Yes I have. The biggest conflict between my idealistic notions and real feelings concerns how I approach competition. I want to be the kind of person who is good at working in a team but I sometimes feel threatened and need to protect my turf. I hate to order people around and I hate to be ordered around. I am very sensitive to the games people play in business situations where they pretend to be all about working as a team and then stab you in the back or try to one up you. I find it hard to be trusting and share my sources. I find it hard to mentor because I feel insecure about my position. I wish I could be a better person, more in line with my ideals.

Earthgirl's avatar

I just wanted to add that here is the way I resolve my conflict. Since I am forced to compete with others and I cannot control their behavior or know their motives, I concentrate on my own behavior and motives. I need to feel like I have a sense of integrity. I am not above using an advantage over someone as long as I have come by it fairly. Maybe I put in extra hours, do more research, work harder at developing my work relationships or take classes to upgrade my skills.
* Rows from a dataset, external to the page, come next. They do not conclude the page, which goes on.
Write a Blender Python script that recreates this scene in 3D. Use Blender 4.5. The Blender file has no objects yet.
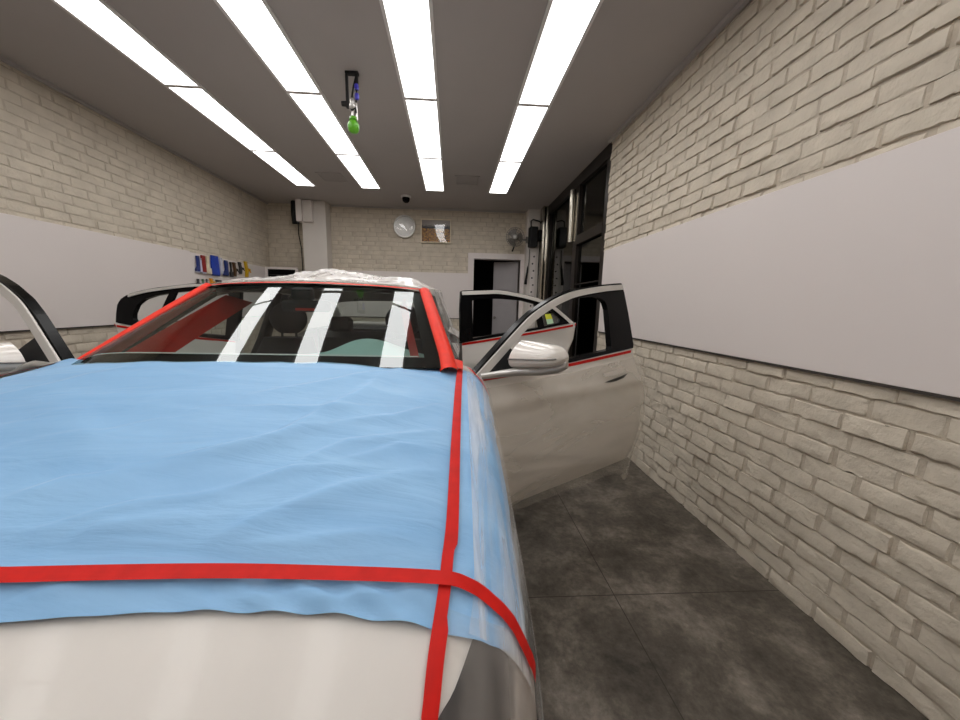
import bpy, math, random
from mathutils import Vector, Matrix, noise
random.seed(7)
SC = bpy.context.scene
COL = SC.collection
rad = math.radians

# ------------------------------------------------------------------ materials
def new_mat(name):
    m = bpy.data.materials.new(name); m.use_nodes = True
    nt = m.node_tree; nt.nodes.clear()
    out = nt.nodes.new('ShaderNodeOutputMaterial')
    return m, nt, out

def srgb(r, g, b):
    f = lambda c: (c/255/12.92) if c/255 <= .04045 else ((c/255+.055)/1.055)**2.4
    return (f(r), f(g), f(b), 1)

def mat(name, col, rough=.5, metal=0., var=.12, scale=8., bump=0., bscale=40., coat=0., stretch=(1,1,1), alpha=1., spec=.5):
    """Principled material whose colour is broken up by procedural noise."""
    m, nt, out = new_mat(name)
    N, L = nt.nodes.new, nt.links.new
    p = N('ShaderNodeBsdfPrincipled')
    p.inputs['Roughness'].default_value = rough
    p.inputs['Metallic'].default_value = metal
    p.inputs['Coat Weight'].default_value = coat
    p.inputs['Specular IOR Level'].default_value = spec
    p.inputs['Alpha'].default_value = alpha
    tc = N('ShaderNodeTexCoord'); mp = N('ShaderNodeMapping'); mp.inputs['Scale'].default_value = stretch
    L(tc.outputs['Object'], mp.inputs['Vector'])
    nz = N('ShaderNodeTexNoise'); nz.inputs['Scale'].default_value = scale; nz.inputs['Detail'].default_value = 4
    L(mp.outputs['Vector'], nz.inputs['Vector'])
    cr = N('ShaderNodeValToRGB')
    c = col
    cr.color_ramp.elements[0].position = .3; cr.color_ramp.elements[1].position = .7
    cr.color_ramp.elements[0].color = (c[0]*(1-var), c[1]*(1-var), c[2]*(1-var), 1)
    cr.color_ramp.elements[1].color = (min(1,c[0]*(1+var)), min(1,c[1]*(1+var)), min(1,c[2]*(1+var)), 1)
    L(nz.outputs['Fac'], cr.inputs['Fac']); L(cr.outputs['Color'], p.inputs['Base Color'])
    if bump:
        nb = N('ShaderNodeTexNoise'); nb.inputs['Scale'].default_value = bscale; nb.inputs['Detail'].default_value = 5
        L(mp.outputs['Vector'], nb.inputs['Vector'])
        b = N('ShaderNodeBump'); b.inputs['Strength'].default_value = bump; b.inputs['Distance'].default_value = .01
        L(nb.outputs['Fac'], b.inputs['Height']); L(b.outputs['Normal'], p.inputs['Normal'])
    L(p.outputs['BSDF'], out.inputs['Surface'])
    return m

def emit(name, col, s):
    m, nt, out = new_mat(name)
    e = nt.nodes.new('ShaderNodeEmission'); e.inputs['Color'].default_value = col; e.inputs['Strength'].default_value = s
    nt.links.new(e.outputs[0], out.inputs['Surface'])
    return m

def glass(name, tint, r0=.05, rough=0., gcol=(1,1,1,1)):
    """Thin pane: tinted transmission plus a mirror reflection that grows at grazing angles."""
    m, nt, out = new_mat(name)
    N, L = nt.nodes.new, nt.links.new
    t = N('ShaderNodeBsdfTransparent'); t.inputs['Color'].default_value = tint
    g = N('ShaderNodeBsdfGlossy'); g.inputs['Roughness'].default_value = rough; g.inputs['Color'].default_value = gcol
    ge = N('ShaderNodeNewGeometry')
    dt = N('ShaderNodeVectorMath'); dt.operation = 'DOT_PRODUCT'; L(ge.outputs['Normal'], dt.inputs[0]); L(ge.outputs['Incoming'], dt.inputs[1])
    ab = N('ShaderNodeMath'); ab.operation = 'ABSOLUTE'; L(dt.outputs['Value'], ab.inputs[0])
    iv = N('ShaderNodeMath'); iv.operation = 'SUBTRACT'; iv.use_clamp = True; iv.inputs[0].default_value = 1; L(ab.outputs[0], iv.inputs[1])
    pw = N('ShaderNodeMath'); pw.operation = 'POWER'; pw.inputs[1].default_value = 5; L(iv.outputs[0], pw.inputs[0])
    ma = N('ShaderNodeMath'); ma.operation = 'MULTIPLY_ADD'; ma.inputs[1].default_value = (1-r0)*.22; ma.inputs[2].default_value = r0; L(pw.outputs[0], ma.inputs[0])
    mx = N('ShaderNodeMixShader')
    L(ma.outputs[0], mx.inputs['Fac'])
    L(t.outputs[0], mx.inputs[1]); L(g.outputs[0], mx.inputs[2]); L(mx.outputs[0], out.inputs['Surface'])
    return m

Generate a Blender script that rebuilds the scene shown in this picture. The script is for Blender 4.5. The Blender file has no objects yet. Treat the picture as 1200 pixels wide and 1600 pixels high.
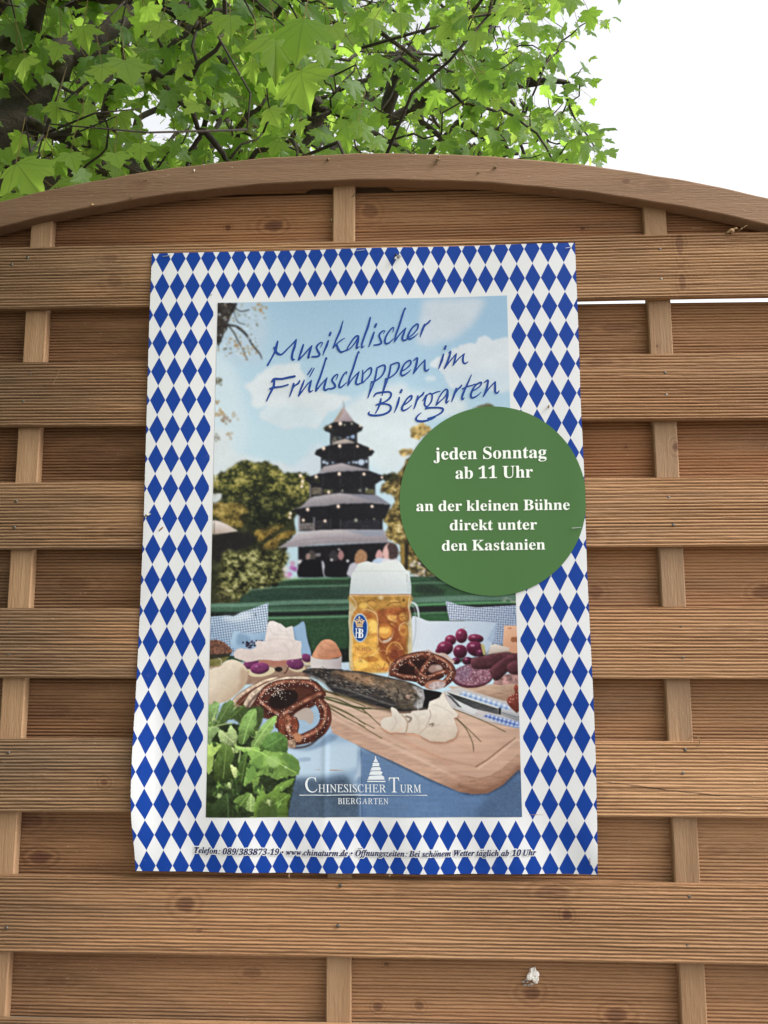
import bpy, bmesh, math
import numpy as np
from mathutils import Vector, Matrix, Quaternion

scene = bpy.context.scene
COL = scene.collection
R = math.radians
ZB = 1.472                                   # height of the survey datum above the ground

# ---------------------------------------------------------------- camera (a phone held at chest height, tipped up)
CF, CP = 1360.0, np.array([0.1052, -1.16037, ZB - 0.02211])
YAW, PITCH, ROLL = -0.041334, 0.147354, -0.000435
def cam_axes():
    cy, sy, cp, sp, cr, sr = math.cos(YAW), math.sin(YAW), math.cos(PITCH), math.sin(PITCH), math.cos(ROLL), math.sin(ROLL)
    F = np.array([sy * cp, cy * cp, sp]); Rr = np.array([cy, -sy, 0.0]); U = np.cross(Rr, F)
    return cr * Rr + sr * U, -sr * Rr + cr * U, F
CR_, CU_, CF_ = cam_axes()
cd = bpy.data.cameras.new('camera'); cam = bpy.data.objects.new('camera', cd); COL.objects.link(cam)
cd.sensor_fit = 'VERTICAL'; cd.sensor_height = 24.0; cd.sensor_width = 18.0; cd.lens = 24.0 * CF / 1600.0
cd.clip_start = 0.02; cd.clip_end = 2000
m = Matrix([[CR_[i], CU_[i], -CF_[i], CP[i]] for i in range(3)] + [[0, 0, 0, 1]]); cam.matrix_world = m
scene.camera = cam
def ray(px, py): return (CR_ * ((px - 600) / CF) - CU_ * ((py - 800) / CF) + CF_)
def hit(px, py, Y=0.0):
    """where a surveyed point of the photograph lies on the upright plane y = Y"""
    d = ray(px, py); t = (Y - CP[1]) / d[1]; return CP + t * d
def at(px, py, dist):
    """a surveyed point at a known distance from the camera"""
    d = ray(px, py); return CP + d * (dist / np.linalg.norm(d))

# ---------------------------------------------------------------- daylight: bright hazy overcast, brightest from the right
SUN_EL, SUN_AZ = R(42), R(105)               # azimuth from +Y towards +X
w = bpy.data.worlds.new('World'); scene.world = w; w.use_nodes = True
nt = w.node_tree; bg = nt.nodes['Background']
sky = nt.nodes.new('ShaderNodeTexSky'); sky.sky_type = 'NISHITA'; sky.sun_disc = False
sky.sun_elevation = SUN_EL; sky.sun_rotation = SUN_AZ; sky.air_density = 1.0; sky.dust_density = 4.0; sky.ozone_density = 1.0
hs = nt.nodes.new('ShaderNodeHueSaturation'); hs.inputs['Saturation'].default_value = 0.11
nt.links.new(sky.outputs[0], hs.inputs['Color']); nt.links.new(hs.outputs[0], bg.inputs[0])
bg.inputs[1].default_value = 0.15
sd = bpy.data.lights.new('sun', 'SUN'); sd.energy = 0.75; sd.angle = R(18); sd.color = (1.0, 0.965, 0.91)
sun = bpy.data.objects.new('sun', sd); COL.objects.link(sun)
sv = Vector((math.sin(SUN_AZ) * math.cos(SUN_EL), math.cos(SUN_AZ) * math.cos(SUN_EL), math.sin(SUN_EL)))
sun.rotation_euler = sv.to_track_quat('Z', 'Y').to_euler(); sun.location = sv * 20
scene.view_settings.view_transform = 'Standard'; scene.view_settings.look = 'None'
scene.view_settings.exposure = 1.32; scene.view_settings.gamma = 1.0
scene.cycles.diffuse_bounces = 4; scene.cycles.transmission_bounces = 4; scene.cycles.max_bounces = 8

# ---------------------------------------------------------------- helpers
def tag(o, label=None, cat=None, group=None, kind=None):
    if label: o['label'] = label
    if cat: o['category'] = cat
    if group: o['group'] = group
    if kind: o['kind'] = kind
    return o
def mesh_obj(name, verts, faces, mat=None, parent=None, smooth=False):
    me = bpy.data.meshes.new(name)
    if isinstance(verts, np.ndarray): verts = verts.tolist()
    if isinstance(faces, np.ndarray): faces = faces.tolist()
    me.from_pydata(verts, [], faces); me.update()
    if smooth: me.polygons.foreach_set('use_smooth', [True] * len(me.polygons))
    if mat: me.materials.append(mat)
    o = bpy.data.objects.new(name, me); COL.objects.link(o)
    if parent: o.parent = parent
    return o
def empty(name, loc=(0, 0, 0)):
    o = bpy.data.objects.new(name, None); o.location = loc; o.empty_display_size = .1; COL.objects.link(o); return o
class NT:
    """small node helper"""
    def __init__(s, name):
        s.m = bpy.data.materials.new(name); s.m.use_nodes = True; s.t = s.m.node_tree; s.b = s.t.nodes['Principled BSDF']
        s.out = s.t.nodes['Material Output']
    def n(s, typ, **k):
        nd = s.t.nodes.new(typ)
        for a, v in k.items(): setattr(nd, a, v)
        return nd
    def l(s, a, b): s.t.links.new(a, b)
    def put(s, sock, v):
        if isinstance(v, bpy.types.NodeSocket): s.l(v, sock)
        elif v is not None: sock.default_value = v
    def math(s, op, a, b=None, c=None, clamp=False):
        nd = s.n('ShaderNodeMath', operation=op, use_clamp=clamp)
        for i, v in enumerate((a, b, c)):
            if v is not None: s.put(nd.inputs[i], v)
        return nd.outputs[0]
    def mix(s, f, a, b, blend='MIX'):
        nd = s.n('ShaderNodeMix', data_type='RGBA', blend_type=blend)
        s.put(nd.inputs[0], f); s.put(nd.inputs[6], a); s.put(nd.inputs[7], b); return nd.outputs[2]
    def noise(s, vec, scale, detail=2, rough=.5, dist=0):
        nd = s.n('ShaderNodeTexNoise'); s.put(nd.inputs['Vector'], vec); nd.inputs['Scale'].default_value = scale
        nd.inputs['Detail'].default_value = detail; nd.inputs['Roughness'].default_value = rough; nd.inputs['Distortion'].default_value = dist
        return nd.outputs[0]
    def mapping(s, vec, scale=(1, 1, 1), loc=(0, 0, 0), rot=(0, 0, 0)):
        nd = s.n('ShaderNodeMapping'); s.l(vec, nd.inputs[0]); nd.inputs['Scale'].default_value = scale; nd.inputs['Location'].default_value = loc
        nd.inputs['Rotation'].default_value = rot; return nd.outputs[0]
    def ramp(s, f, stops):
        nd = s.n('ShaderNodeValToRGB'); s.put(nd.inputs[0], f); e = nd.color_ramp.elements
        while len(e) < len(stops): e.new(.5)
        for i, (p, c) in enumerate(stops): e[i].position = p; e[i].color = (*c, 1)
        return nd.outputs[0]
    def rng(s, v, a, b, c, d, smooth=True):
        nd = s.n('ShaderNodeMapRange', interpolation_type='SMOOTHSTEP' if smooth else 'LINEAR')
        s.put(nd.inputs[0], v)
        for i, q in enumerate((a, b, c, d)): nd.inputs[i + 1].default_value = q
        return nd.outputs[0]
    def bump(s, h, strength, dist, normal=None):
        nd = s.n('ShaderNodeBump'); s.put(nd.inputs['Height'], h); nd.inputs['Strength'].default_value = strength; nd.inputs['Distance'].default_value = dist
        if normal is not None: s.l(normal, nd.inputs['Normal'])
        return nd.outputs[0]
def C4(c): return (*c, 1.0)

WOODGAIN = 1.03
def wood(name, knots=(), seed=0, light=(.432, .258, .136), dark=(.218, .114, .054), axis='x', gain=1.0, red=.35, fine=1.0, left_tone=None, cracks=()):
    """weathered, impregnated softwood; grain along x (boards) or z (battens); knots at (x, z, rx, rz, strength)"""
    gain *= WOODGAIN; k = NT(name); tc = k.n('ShaderNodeTexCoord').outputs['Object']; sep = k.n('ShaderNodeSeparateXYZ'); k.l(tc, sep.inputs[0])
    X, Z = sep.outputs[0], sep.outputs[2]
    if axis == 'z': X, Z = Z, X
    warp = k.noise(k.mapping(tc, (1, 1, 1), (seed * 3.7, seed * 1.3, seed * 2.1)), 5, 3)
    warp2 = k.noise(k.mapping(tc, (60, 60, 160), (seed, 0, 0)), 1.0, 3)
    zz = Z
    knot = None; ring = None
    for (kx, kz, rx, rz, st) in knots:
        dx = k.math('MULTIPLY', k.math('SUBTRACT', X, kx), 1 / rx); dz = k.math('MULTIPLY', k.math('SUBTRACT', Z, kz), 1 / rz)
        d = k.math('ADD', k.math('SQRT', k.math('ADD', k.math('MULTIPLY', dx, dx), k.math('MULTIPLY', dz, dz))), k.math('ADD', k.math('MULTIPLY', k.math('SUBTRACT', warp, .5), 2.2), k.math('MULTIPLY', k.math('SUBTRACT', warp2, .5), 1.0)))
        c = k.math('MULTIPLY', k.rng(d, .2, 1.2, 1, 0), st)
        halo = k.rng(d, .6, 3.2, 1, 0)
        rg = k.math('MULTIPLY', k.math('MULTIPLY', k.math('SINE', k.math('MULTIPLY', d, 7.0)), halo), .17 * st)
        rg = k.math('ADD', rg, k.math('MULTIPLY', halo, -.13 * st))
        knot = c if knot is None else k.math('MAXIMUM', knot, c)
        ring = rg if ring is None else k.math('ADD', ring, rg)
    comb = k.n('ShaderNodeCombineXYZ'); k.l(X, comb.inputs[0]); k.l(sep.outputs[1], comb.inputs[1]); k.l(zz, comb.inputs[2])
    v = comb.outputs[0]; off = (seed * 5.1, seed * 2.3, seed * 7.7)
    g1 = k.noise(k.mapping(v, (1.3, 6, 34), off), 1.0, 4, .6, .5)
    g2 = k.noise(k.mapping(v, (7, 40, 330), off), 1.0, 3, .6)
    g3 = k.noise(k.mapping(v, (1.0, 4, 5.0), off), 1.6, 3, .5)
    g4 = k.noise(k.mapping(v, (60, 60, 400), off), 1.0, 2, .6)
    f = k.math('ADD', k.math('MULTIPLY', g1, .62), k.math('MULTIPLY', g2, .27 * fine))
    f = k.math('ADD', f, .175 * fine)
    f = k.math('ADD', f, k.math('MULTIPLY', k.math('SUBTRACT', g4, .5), .27 * fine))
    f = k.math('ADD', f, k.math('MULTIPLY', k.math('SUBTRACT', g3, .5), .5))
    if ring is not None: f = k.math('ADD', f, ring)
    base = k.ramp(k.math('SUBTRACT', f, .12), [(.22, tuple(q * gain for q in dark)), (.50, tuple((a * .58 + b * .42) * gain for a, b in zip(light, dark))), (.78, tuple(q * gain for q in light))])
    rd = k.rng(g3, .36, .70, red * .35, red)
    base = k.mix(rd, base, k.mix(1.0, base, C4((.90, .68, .56)), 'MULTIPLY'))
    st_ = k.noise(k.mapping(v, (3.2, 6, 60), (seed * 9.3, 1, seed)), 1.0, 5, .65, .8)
    base = k.mix(k.rng(st_, .56, .74, 0, .45), base, k.mix(1.0, base, C4((.58, .52, .50)), 'MULTIPLY'))
    sn = k.noise(k.mapping(v, (1.6, 3, 9), (seed * 4.1, 0, seed * 1.9)), 1.0, 4, .6, .6)
    base = k.mix(k.rng(sn, .50, .72, 0, .42), base, k.mix(.55, k.mix(1.0, base, C4((.66, .62, .60)), 'MULTIPLY'), C4((.16 * gain, .135 * gain, .105 * gain))))
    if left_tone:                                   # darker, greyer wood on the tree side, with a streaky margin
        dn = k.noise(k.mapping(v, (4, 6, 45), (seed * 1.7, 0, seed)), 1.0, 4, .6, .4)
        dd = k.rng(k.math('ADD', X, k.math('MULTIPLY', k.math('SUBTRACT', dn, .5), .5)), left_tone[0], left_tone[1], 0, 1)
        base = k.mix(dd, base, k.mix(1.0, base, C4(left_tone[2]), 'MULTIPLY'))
    for (xa_, za_, xb_, zb_, wd) in cracks:     # a drying crack that wanders along the grain
        tt = k.rng(X, xa_, xb_, 0, 1, False); zc_ = k.math('ADD', k.math('ADD', za_, k.math('MULTIPLY', tt, zb_ - za_)), k.math('MULTIPLY', k.math('SUBTRACT', k.noise(k.mapping(v, (22, 0, 0), (seed, 0, 0)), 1.0, 3), .5), .006))
        dk = k.math('MULTIPLY', k.rng(k.math('ABSOLUTE', k.math('SUBTRACT', Z, zc_)), wd * .35, wd, 1, 0), k.math('MULTIPLY', k.math('GREATER_THAN', X, xa_), k.math('LESS_THAN', X, xb_)))
        base = k.mix(k.math('MULTIPLY', dk, .7), base, C4((.05, .026, .013)))
    fz = k.noise(k.mapping(v, (260, 200, 420), off), 1.0, 2, .5)
    base = k.mix(k.rng(fz, .70, .78, 0, .5), base, C4((.62 * gain, .50 * gain, .36 * gain)))
    if knot is not None:
        base = k.mix(knot, base, C4((.105 * gain, .042 * gain, .026 * gain)))
    k.l(base, k.b.inputs['Base Color']); k.b.inputs['Roughness'].default_value = .72; k.b.inputs['Specular IOR Level'].default_value = .25
    hb = k.math('ADD', k.math('MULTIPLY', g2, .8), g4)
    k.l(k.bump(hb, .55, .0012), k.b.inputs['Normal'])
    return k.m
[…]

But I will only do what I consider to be fair competition. I will not spy, cheat or lie to get an unfair advantage. I will not spread rumors to discredit someone. I will not subtly try to undercut them or talk them down to other people. If they try to do this to me I find it hard to fight back but I refuse to fight fire with fire. I want my work to speak for itself.

smilingheart1's avatar

Yes. I would like to start a “special friends” relationship with a man who is married. We have known each other for years and are very fond of each other. This man’s wife is mentally ill and they have not lived as man and wife for nearly twenty years. My beliefs tell me “no” but my feelings tell me yes. I have struggled with this for over six months.

nikipedia's avatar

Thanks for the answers so far. These have been really helpful to me.

augustlan's avatar

Absolutely. I don’t seem to have control over my emotional, knee-jerk, first instinct reactions. However, I have (mostly) learned to keep them inside my head until my logical side kicks in. An example for me is the feeling of jealousy in a relationship. I have to give myself a little time to determine if there’s a legitimate reason for me to feel jealous. If I decide it’s not rational, I don’t act on my feeling. Most of the time. Nobody’s perfect!

MollyMcGuire's avatar

A million times. But, instead of trying to analyze, I just do. I just make myself do whatever it is and it’s easier the next time. This is not a unique circumstance.

AnonymousWoman's avatar

Unfortunately, yes. Asking questions can help a lot. So can the attitude “Just do it anyway.” I find knowing other people have experienced the same thing helps me a lot. I used to be terrified of speaking in front of a group outside of my family until I realized that many other people have felt that way and/or still do feel that way. That in itself helped me be more comfortable with talking to an audience. Asking several questions on another Q&A site and finding out that there are people who really do care about what I have to say (it showed in how they chose to respond to me) helped, too.